Hacker News new | ask | show | jobs
by shazamjad 5280 days ago
I will add to this - I worked for a company last year where the majority of projects were outsourced to a team setup in Egypt, and I spent more time debugging their work than it would've taken me to do it myself.

Not to mention how off the spec most of their work was and our clients were always left dissatisfied. I think that's part of the reason I left within a few months.

Remote working is amazing provided you can get a solid, self motivated person or team who are on the same wave length as you - but it's incredibly tough.

2 comments

"I will add to this - I worked for a company last year where the majority of projects were outsourced to a team setup in Egypt, and I spent more time debugging their work than it would've taken me to do it myself."
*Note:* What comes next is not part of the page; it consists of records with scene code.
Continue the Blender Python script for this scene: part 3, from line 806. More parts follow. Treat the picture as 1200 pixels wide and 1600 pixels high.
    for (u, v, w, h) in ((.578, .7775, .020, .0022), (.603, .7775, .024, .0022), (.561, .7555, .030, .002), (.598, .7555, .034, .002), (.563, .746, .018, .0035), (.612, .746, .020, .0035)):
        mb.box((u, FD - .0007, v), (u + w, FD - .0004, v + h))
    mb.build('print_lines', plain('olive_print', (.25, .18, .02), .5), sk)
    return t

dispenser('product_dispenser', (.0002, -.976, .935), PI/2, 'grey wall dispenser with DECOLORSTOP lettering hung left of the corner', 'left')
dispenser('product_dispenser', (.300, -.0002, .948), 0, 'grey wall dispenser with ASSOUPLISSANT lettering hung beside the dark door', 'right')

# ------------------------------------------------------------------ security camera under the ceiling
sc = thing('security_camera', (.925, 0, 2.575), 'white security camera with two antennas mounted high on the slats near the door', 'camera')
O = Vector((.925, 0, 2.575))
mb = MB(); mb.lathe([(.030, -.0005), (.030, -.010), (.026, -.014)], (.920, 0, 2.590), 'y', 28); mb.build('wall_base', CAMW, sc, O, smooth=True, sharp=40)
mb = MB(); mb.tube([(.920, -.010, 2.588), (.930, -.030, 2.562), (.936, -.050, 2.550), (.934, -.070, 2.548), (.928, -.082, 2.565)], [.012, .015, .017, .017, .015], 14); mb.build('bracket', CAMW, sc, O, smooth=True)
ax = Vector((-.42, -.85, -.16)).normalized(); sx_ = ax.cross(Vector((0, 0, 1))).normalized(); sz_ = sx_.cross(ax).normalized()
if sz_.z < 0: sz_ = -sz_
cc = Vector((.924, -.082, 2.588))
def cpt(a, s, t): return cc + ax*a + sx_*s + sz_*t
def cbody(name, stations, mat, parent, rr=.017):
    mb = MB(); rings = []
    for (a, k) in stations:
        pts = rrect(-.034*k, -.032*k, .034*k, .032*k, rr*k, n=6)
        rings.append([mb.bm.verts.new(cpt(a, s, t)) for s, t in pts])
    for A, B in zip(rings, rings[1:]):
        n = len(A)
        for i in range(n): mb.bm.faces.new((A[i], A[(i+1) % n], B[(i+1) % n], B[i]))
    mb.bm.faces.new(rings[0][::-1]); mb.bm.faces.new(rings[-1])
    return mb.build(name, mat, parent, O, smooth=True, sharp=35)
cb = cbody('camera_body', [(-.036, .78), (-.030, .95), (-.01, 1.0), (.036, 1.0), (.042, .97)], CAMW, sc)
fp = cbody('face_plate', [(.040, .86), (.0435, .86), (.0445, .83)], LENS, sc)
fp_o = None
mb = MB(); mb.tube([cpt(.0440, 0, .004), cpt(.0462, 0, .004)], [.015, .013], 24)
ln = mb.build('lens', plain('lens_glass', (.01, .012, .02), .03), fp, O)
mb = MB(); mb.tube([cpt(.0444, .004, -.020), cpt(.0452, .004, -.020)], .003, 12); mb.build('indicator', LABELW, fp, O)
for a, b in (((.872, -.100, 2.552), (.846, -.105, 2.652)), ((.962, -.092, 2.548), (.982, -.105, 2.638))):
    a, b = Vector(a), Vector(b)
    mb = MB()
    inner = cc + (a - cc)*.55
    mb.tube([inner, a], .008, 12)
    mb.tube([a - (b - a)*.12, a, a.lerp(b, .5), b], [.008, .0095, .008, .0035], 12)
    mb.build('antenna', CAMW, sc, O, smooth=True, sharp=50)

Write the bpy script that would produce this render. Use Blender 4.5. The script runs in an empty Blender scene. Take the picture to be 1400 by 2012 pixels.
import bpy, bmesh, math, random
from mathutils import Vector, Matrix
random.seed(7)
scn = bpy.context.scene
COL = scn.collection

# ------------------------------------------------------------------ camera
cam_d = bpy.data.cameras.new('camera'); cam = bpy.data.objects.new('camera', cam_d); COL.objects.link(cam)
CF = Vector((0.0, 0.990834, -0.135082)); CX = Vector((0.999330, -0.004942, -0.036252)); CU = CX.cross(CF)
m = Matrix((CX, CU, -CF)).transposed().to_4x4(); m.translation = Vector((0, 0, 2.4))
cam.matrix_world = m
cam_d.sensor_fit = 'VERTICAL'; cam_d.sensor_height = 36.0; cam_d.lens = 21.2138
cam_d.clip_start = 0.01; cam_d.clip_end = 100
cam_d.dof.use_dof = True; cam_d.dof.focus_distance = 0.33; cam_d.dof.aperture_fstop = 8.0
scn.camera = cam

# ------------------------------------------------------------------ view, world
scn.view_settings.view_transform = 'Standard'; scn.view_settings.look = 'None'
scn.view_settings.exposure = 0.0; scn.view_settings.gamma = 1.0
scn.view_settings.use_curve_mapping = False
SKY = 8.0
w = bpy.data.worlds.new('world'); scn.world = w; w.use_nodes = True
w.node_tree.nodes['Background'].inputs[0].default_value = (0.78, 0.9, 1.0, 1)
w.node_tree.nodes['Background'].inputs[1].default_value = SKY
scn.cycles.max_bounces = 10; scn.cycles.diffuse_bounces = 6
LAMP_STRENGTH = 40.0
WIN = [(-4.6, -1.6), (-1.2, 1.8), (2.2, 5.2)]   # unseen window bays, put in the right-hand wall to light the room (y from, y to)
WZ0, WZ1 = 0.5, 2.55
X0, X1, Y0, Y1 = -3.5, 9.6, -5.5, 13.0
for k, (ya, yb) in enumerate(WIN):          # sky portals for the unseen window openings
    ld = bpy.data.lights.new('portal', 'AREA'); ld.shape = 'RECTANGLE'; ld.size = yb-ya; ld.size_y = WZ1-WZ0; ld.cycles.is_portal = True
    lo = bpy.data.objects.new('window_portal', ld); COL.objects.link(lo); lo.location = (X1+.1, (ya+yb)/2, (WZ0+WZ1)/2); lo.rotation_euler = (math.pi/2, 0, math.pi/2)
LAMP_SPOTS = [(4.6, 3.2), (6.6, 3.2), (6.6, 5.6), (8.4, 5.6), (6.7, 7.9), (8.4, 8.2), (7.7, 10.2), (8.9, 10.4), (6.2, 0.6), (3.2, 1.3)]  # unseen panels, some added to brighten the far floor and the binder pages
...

To be fair, DHH isn't talking about outsourcing to dumb but cheaper devs. He is talking about hiring really good people, who won't or can't move to San Fransisco (or wherever), and probably cost as much or close as devs in SF. I doubt 37 Signals hires remote workers who check in code that has to be debugged before it works.

iow I am saying, respond to what DHH actually said.

The original article is talking about hiring A players remotely vs hiring B players locally. In your Egypt example, you are talking about something different, hiring C players remotely.
That's a great way to sum up the issue.
Incidentally I am based in Cairo, Egypt. Our team here is mainly working remotely from home since it just saves a lot of time in travelling. Cairo is a mega city with a bad traffic jam - letting people to work from home saves 1 to 2 hours of pain and misery every day. This fact alone makes people happier.